Published: June 28, 2007
BERLIN (Agence France-Presse)—British architect David Chipperfield on June 27 unveiled plans to complete the renovation of Berlin's Museum Island, which was damaged and fell into neglect during World War II and the communist division of the capital.

Chipperfield showed journalists plans for a new building called the James Simon Gallery which is designed to link five major museums on the island in the Spree River and form the main entry point for visitors.

The gallery, which takes its name from a well-known Jewish patron of the arts, will be attached to the Pergamon Museum, one of Berlin's biggest tourist attractions.

It will cost about $98 million and be completed in 2012, Chipperfield said.

He said the gallery would blend in with the architectural design of the museums and house a conference centre and shops.
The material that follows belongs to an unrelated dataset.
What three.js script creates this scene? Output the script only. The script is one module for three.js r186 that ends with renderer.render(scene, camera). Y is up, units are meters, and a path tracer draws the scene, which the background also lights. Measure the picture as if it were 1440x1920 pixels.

The architect is also overseeing renovations at the Pergamon to restore the facade to its pre-war glory and modernize the interior of the museum, which counts a reconstruction of the Ishtar Gate from Babylon comprising stones from the original among its treasures.

The Museum Island was declared a UNESCO World Heritage site in 1999 and also houses the Bode Museum, die Alte Nationalgalerie, the Neues Museum, and the Altes Museum, which currently holds a prized 3,400-year-old Egyptian bust of Nefertiti.

The museums occupy the northern part of the island, which was designated an area dedicated to art by King Frederick William IV of Prussia in the 19th century.

The island is situated in the former East Berlin and still bore the scars of the war-time bombings after the Berlin Wall fell in 1989. Since then, the government has spent hundreds of millions of euros to restore the museums.

Berlin city authorities expect the island to become the world's biggest museum complex once Chipperfield's project is completed, and to attract four million visitors per year, rivaling the Louvre in Paris.